Source data -

☆ ☆ ☆ ☆ ☆

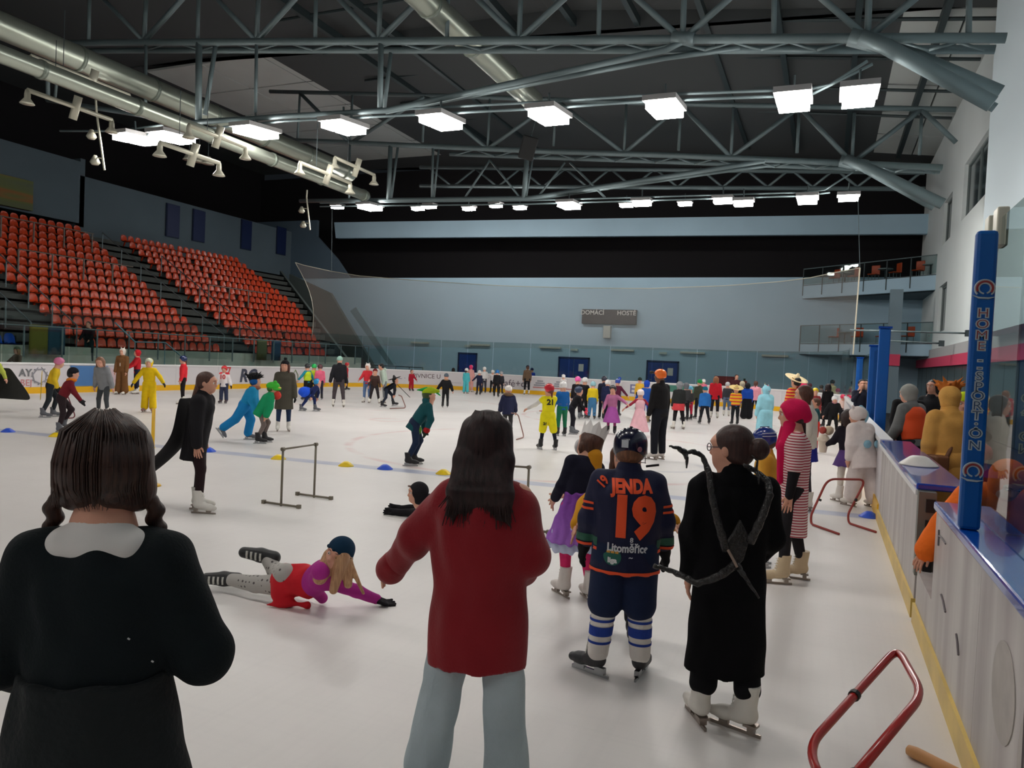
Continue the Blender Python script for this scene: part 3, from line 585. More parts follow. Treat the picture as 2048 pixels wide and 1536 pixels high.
def segbox(s_, z0, z1, g_=.004, push=0.):
    a, b2, c_, d_ = [np.array(q + (0,)) - OF for q in s_]; u_ = (b2 - a) / np.linalg.norm(b2 - a); n_ = np.array([u_[1], -u_[0], 0]); a = a + u_ * g_ + n_ * push; b2 = b2 - u_ * g_ + n_ * push
    return MB().prism([a + (0, 0, z0), b2 + (0, 0, z0), b2 + (0, 0, z1), a + (0, 0, z1)], (c_ + d_ - a - b2) / 2)
for s_ in seg:
    segbox(s_, .22, 1.0).build('panel', BW, rb); segbox(s_, 0.0, .215, 0, .02).build('kickplate', YEL, rb); segbox(s_, 1.0, 1.06, 0, .03).build('cap_rail', CAPW, rb)
# advertising print on the boards
def ad_left(y0, txt, size, c, z=.6, **k): text_flat(txt, size, M4((-24.985 + 12, y0 - 40, z), (0, 1, 0), (0, 0, 1)), mat('ad ink', c, .5), rb, **k)
def yl(px): return PX(px, 755, -25)[1]
ad_left((yl(495)), 'RC', .82, (62, 66, 84), .58, bold=.03, shear=.2); ad_left(yl(457), '7', .5, (200, 60, 60), .8, bold=.01)
ad_left(yl(50), 'AY', .34, (110, 112, 116), .7, bold=.012); ad_left(yl(52), 'BEJ', .32, (196, 120, 124), .36)
MB().box((-.01 - 24.99 + 12 + .0, yl(140) - 40, .24), (-24.975 + 12, yl(215) - 40, .97)).build('blue_poster', mat('blue poster', (78, 124, 180), .4), rb)
d_ = MB().lathe([(.4, 0), (.4, .02)], 24, (-24.97 + 12, yl(212) - 40, .55), [[0, 0, 1], [0, 1, 0], [-1, 0, 0]]).build('round_emblem', mat('pale pink disc', (214, 190, 196), .5), rb)
for k in range(7): a = k * .9; MB().tube([(-24.98 + 12, yl(79) - 40 + .3 * math.cos(a), .6 + .3 * math.sin(a)), (-24.98 + 12, yl(79) - 40 + .3 * math.cos(a + 1.4), .6 + .3 * math.sin(a + 1.4))], .02, 4).build('sketch_line', mat('grey ink', (150, 150, 158), .5), rb)
o = MB(); y_ = yl(590) - 40
o.tube([(-24.98 + 12, y_ - .22, .3), (-24.98 + 12, y_ - .2, .65), (-24.98 + 12, y_, .9), (-24.98 + 12, y_ + .2, .65), (-24.98 + 12, y_ + .22, .3), (-24.98 + 12, y_ - .22, .3)], .025, 4).build('arch_emblem', mat('olive ink', (120, 140, 96), .5), rb)
def ad_end(px, txt, size, c, z=.6, **k):
    x = PY(px, 775, 40)[0]; text_flat(txt, size, M4((x + 12, -.012, z), (1, 0, 0), (0, 0, 1)), mat('ad ink', c, .5), rb, **k)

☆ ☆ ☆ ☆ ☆

What to produce - Quote the material word for word, dropping any images it holds.

Task answer -
Continue the Blender Python script for this scene: part 3, from line 585. More parts follow. Treat the picture as 2048 pixels wide and 1536 pixels high.
def segbox(s_, z0, z1, g_=.004, push=0.):
    a, b2, c_, d_ = [np.array(q + (0,)) - OF for q in s_]; u_ = (b2 - a) / np.linalg.norm(b2 - a); n_ = np.array([u_[1], -u_[0], 0]); a = a + u_ * g_ + n_ * push; b2 = b2 - u_ * g_ + n_ * push
    return MB().prism([a + (0, 0, z0), b2 + (0, 0, z0), b2 + (0, 0, z1), a + (0, 0, z1)], (c_ + d_ - a - b2) / 2)
for s_ in seg:
    segbox(s_, .22, 1.0).build('panel', BW, rb); segbox(s_, 0.0, .215, 0, .02).build('kickplate', YEL, rb); segbox(s_, 1.0, 1.06, 0, .03).build('cap_rail', CAPW, rb)
# advertising print on the boards
def ad_left(y0, txt, size, c, z=.6, **k): text_flat(txt, size, M4((-24.985 + 12, y0 - 40, z), (0, 1, 0), (0, 0, 1)), mat('ad ink', c, .5), rb, **k)
def yl(px): return PX(px, 755, -25)[1]
ad_left((yl(495)), 'RC', .82, (62, 66, 84), .58, bold=.03, shear=.2); ad_left(yl(457), '7', .5, (200, 60, 60), .8, bold=.01)
ad_left(yl(50), 'AY', .34, (110, 112, 116), .7, bold=.012); ad_left(yl(52), 'BEJ', .32, (196, 120, 124), .36)
MB().box((-.01 - 24.99 + 12 + .0, yl(140) - 40, .24), (-24.975 + 12, yl(215) - 40, .97)).build('blue_poster', mat('blue poster', (78, 124, 180), .4), rb)
d_ = MB().lathe([(.4, 0), (.4, .02)], 24, (-24.97 + 12, yl(212) - 40, .55), [[0, 0, 1], [0, 1, 0], [-1, 0, 0]]).build('round_emblem', mat('pale pink disc', (214, 190, 196), .5), rb)
for k in range(7): a = k * .9; MB().tube([(-24.98 + 12, yl(79) - 40 + .3 * math.cos(a), .6 + .3 * math.sin(a)), (-24.98 + 12, yl(79) - 40 + .3 * math.cos(a + 1.4), .6 + .3 * math.sin(a + 1.4))], .02, 4).build('sketch_line', mat('grey ink', (150, 150, 158), .5), rb)
o = MB(); y_ = yl(590) - 40
o.tube([(-24.98 + 12, y_ - .22, .3), (-24.98 + 12, y_ - .2, .65), (-24.98 + 12, y_, .9), (-24.98 + 12, y_ + .2, .65), (-24.98 + 12, y_ + .22, .3), (-24.98 + 12, y_ - .22, .3)], .025, 4).build('arch_emblem', mat('olive ink', (120, 140, 96), .5), rb)
def ad_end(px, txt, size, c, z=.6, **k):
    x = PY(px, 775, 40)[0]; text_flat(txt, size, M4((x + 12, -.012, z), (1, 0, 0), (0, 0, 1)), mat('ad ink', c, .5), rb, **k)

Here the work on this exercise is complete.